The request: Repeat exactly the lines running from the first line of the data to the line containing "COL = scene.collection", both ends included, and nothing else; drop the pictures.

(Entries from a dataset)
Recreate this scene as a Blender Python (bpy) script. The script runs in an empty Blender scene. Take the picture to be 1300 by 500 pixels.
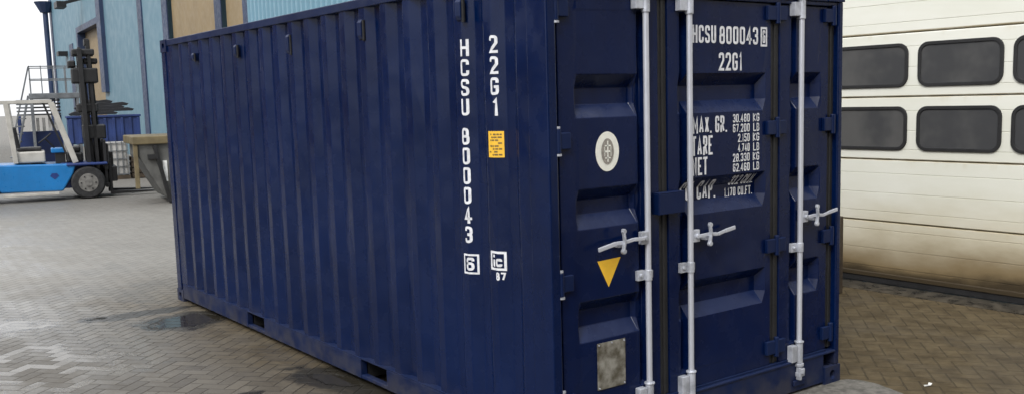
import bpy, bmesh, math, random
from mathutils import Vector, Matrix
random.seed(7)
R = math.radians
scene = bpy.context.scene
COL = scene.collection

# ---------------------------------------------------------------- camera
CAM = Vector((-2.9973, -3.7050, 1.9178))
YAW, PIT, ROL = 0.63959, 0.12117, -0.02830
f = Vector((math.sin(YAW)*math.cos(PIT), math.cos(YAW)*math.cos(PIT), -math.sin(PIT)))
r = Vector((math.cos(YAW), -math.sin(YAW), 0)); u = r.cross(f)
r2 = math.cos(ROL)*r + math.sin(ROL)*u; u2 = -math.sin(ROL)*r + math.cos(ROL)*u
cd = bpy.data.cameras.new('camera'); cam = bpy.data.objects.new('camera', cd); COL.objects.link(cam)
cam.matrix_world = Matrix(((r2.x, u2.x, -f.x, CAM.x), (r2.y, u2.y, -f.y, CAM.y), (r2.z, u2.z, -f.z, CAM.z), (0, 0, 0, 1)))
cd.sensor_width = 36; cd.lens = 1217.86*36/1300; cd.shift_y = 25.04/1300
cd.clip_start = .05; cd.clip_end = 3000
scene.camera = cam

# ---------------------------------------------------------------- sky, sun, exposure
SUN_EL, SUN_AZ = R(44), R(-122)          # azimuth measured from +Y towards +X
w = bpy.data.worlds.new('World'); scene.world = w; w.use_nodes = True
nt = w.node_tree; bg = nt.nodes['Background']
sky = nt.nodes.new('ShaderNodeTexSky'); sky.sky_type = 'NISHITA'; sky.sun_disc = False
sky.sun_elevation = SUN_EL; sky.sun_rotation = SUN_AZ; sky.dust_density = 4; sky.air_density = 1; sky.ozone_density = 1
hs = nt.nodes.new('ShaderNodeHueSaturation'); hs.inputs['Saturation'].default_value = .13
nt.links.new(sky.outputs[0], hs.inputs['Color'])
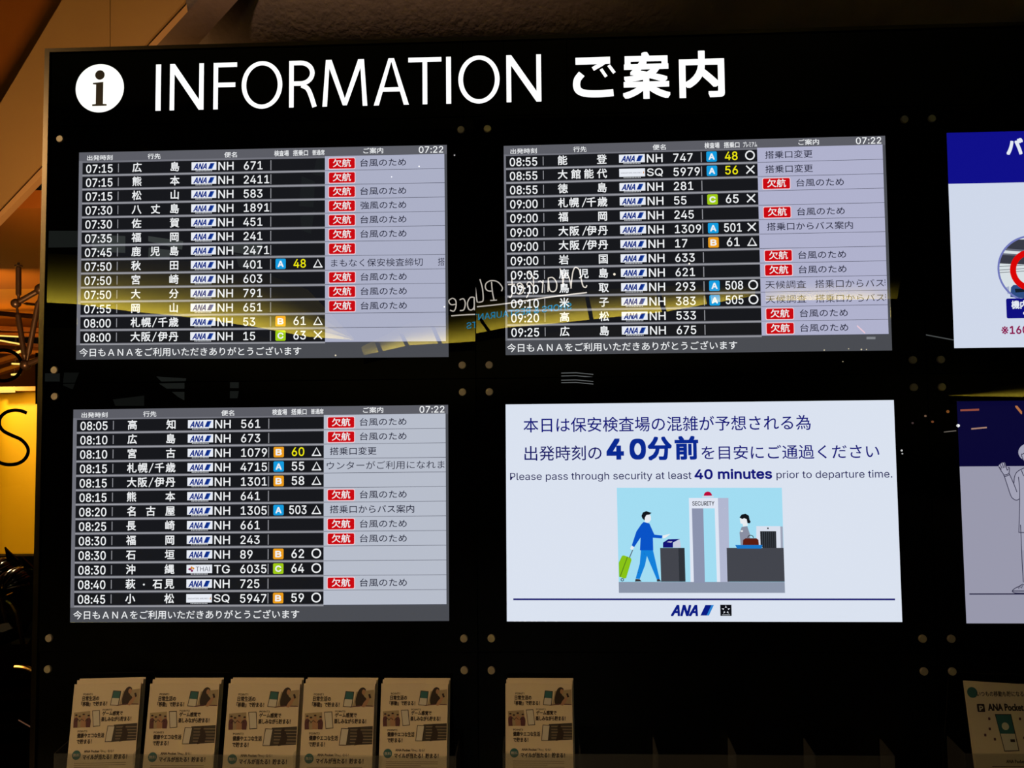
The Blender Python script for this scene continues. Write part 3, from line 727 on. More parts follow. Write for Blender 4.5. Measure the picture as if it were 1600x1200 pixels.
R3 = [('08:05', '高知', 'NH', '561', N, N, N, 1, TY), ('08:10', '広島', 'NH', '673', N, N, N, 1, TY), ('08:10', '宮古', 'NH', '1079', 'B', '*60', 'T', 0, '搭乗口変更'),
      ('08:15', '札幌/千歳', 'NH', '4715', 'A', '55', 'T', 0, '<ウンターがご利用になれま'), ('08:15', '大阪/伊丹', 'NH', '1301', 'B', '58', 'T', 0, N), ('08:15', '熊本', 'NH', '641', N, N, N, 1, TY),
      ('08:20', '名古屋', 'NH', '1305', 'A', '503', 'T', 0, '搭乗口からバス案内'), ('08:25', '長崎', 'NH', '661', N, N, N, 1, TY), ('08:30', '福岡', 'NH', '243', N, N, N, 1, TY),
      ('08:30', '石垣', 'NH', '89', 'B', '62', 'O', 0, N), ('08:30', '沖縄', 'TG', '6035', 'C', '64', 'O', 0, N), ('08:40', '萩・石見', 'NH', '725', N, N, N, 1, TY), ('08:45', '小松', 'SQ', '5947', 'B', '59', 'O', 0, N)]
flight_board((0, 0), R1, 'departure display listing 07:15 to 08:00 flights, under the word INFORMATION', 'b0b4cb', dv=1.0)
flight_board((1, 0), R2, 'departure display listing 08:55 to 09:25 flights, above the white security notice', 'b4b6d2', prem=True, du=-4.0)
flight_board((0, 1), R3, 'departure display listing 08:05 to 08:45 flights, above the leaflet row', 'bcc2d0')

# security notice
P = make_display((1, 1), 'white display with security gate picture and 40 minutes notice'); t = P.t
mb_ = MB(); P.rect(mb_, 0, 0, 1000, 562.5, 0); mb_.obj('screen_background', scr('e0e8f6'), t)
def pb(x0, y0, x1, y1):
    a = P.inv(x0, y0); b = P.inv(x1, y1); return (a[0], a[1], b[0], b[1])
def notice(s_, b, name='notice_text', c='12167c', **k):
    q = MB(); P.text(q, s_, box=b, **k); q.obj(name, scr(c), t)
a = pb(818, 653, 1267, 671.5); notice('本日は保安検査場の混雑が予想される為', a, bold=0.006)
notice('出発時刻の', pb(819.5, 697, 940, 719), bold=0.006, c='1a1c6c')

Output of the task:
Recreate this scene as a Blender Python (bpy) script. The script runs in an empty Blender scene. Take the picture to be 1300 by 500 pixels.
import bpy, bmesh, math, random
from mathutils import Vector, Matrix
random.seed(7)
R = math.radians
scene = bpy.context.scene
COL = scene.collection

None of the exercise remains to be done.